The American ruling classes were put into a very uncomfortable position by the Panic of 2008, with many central banks wanting to cash out that regifted garbage immediately or else face a snowballing economic crisis of their own (like we’ve seen in the last year in Greece, Ireland, Portugal, Italy and Spain).

In order to avoid the greater crisis that would be associated with other countries calling America’s debt, the Fed agreed to trillions of dollars in “liquidity swaps” with the European Central Bank and Swiss National Bank (and later other banks).

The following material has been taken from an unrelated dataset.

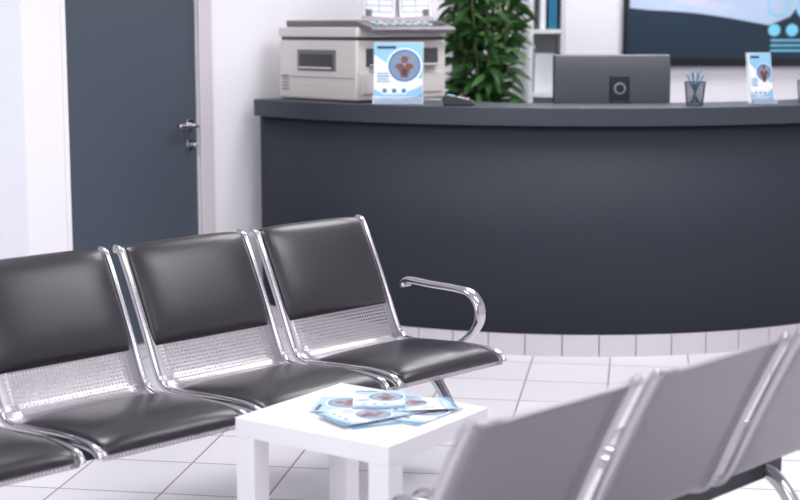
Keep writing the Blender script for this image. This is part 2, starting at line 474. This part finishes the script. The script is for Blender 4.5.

The end result was to send the flow of the worldwide U.S. money supply into negative numbers (which kept credit in the U.S. and from the U.S. frozen for months) and, at the same time, loosen up European credit by opening up the U.S. domestic market as a means of expanding the circulation of its currency and credit.

When these short-term “swaps” ended, each central bank paid the other back with interest — that is, at the interest rate each central bank set. What does this mean? It means that the central banks in other countries paid the Fed back at 0.25 percent, while the Fed paid back the other central banks at higher rates.

The Wall Street Journal has hailed the release of these documents, going so far as to thank their “favorite Socialist” (Sanders) for making it happen. For the most part, this is because it explains how the pillars of American capitalism survived the onset of the Panic — and why the credit crisis has lasted until now.

This information is also important for working people, because it exposes the extent to which American capitalism will go to save itself, while telling working people to starve on the streets and “sacrifice,” and the result of the disparity between U.S. economic and political-military power in relation to the other Great Power states (and the client states within the Anglo-American imperialist cartel).

Such revelations will aid workers in better understanding our struggle ahead.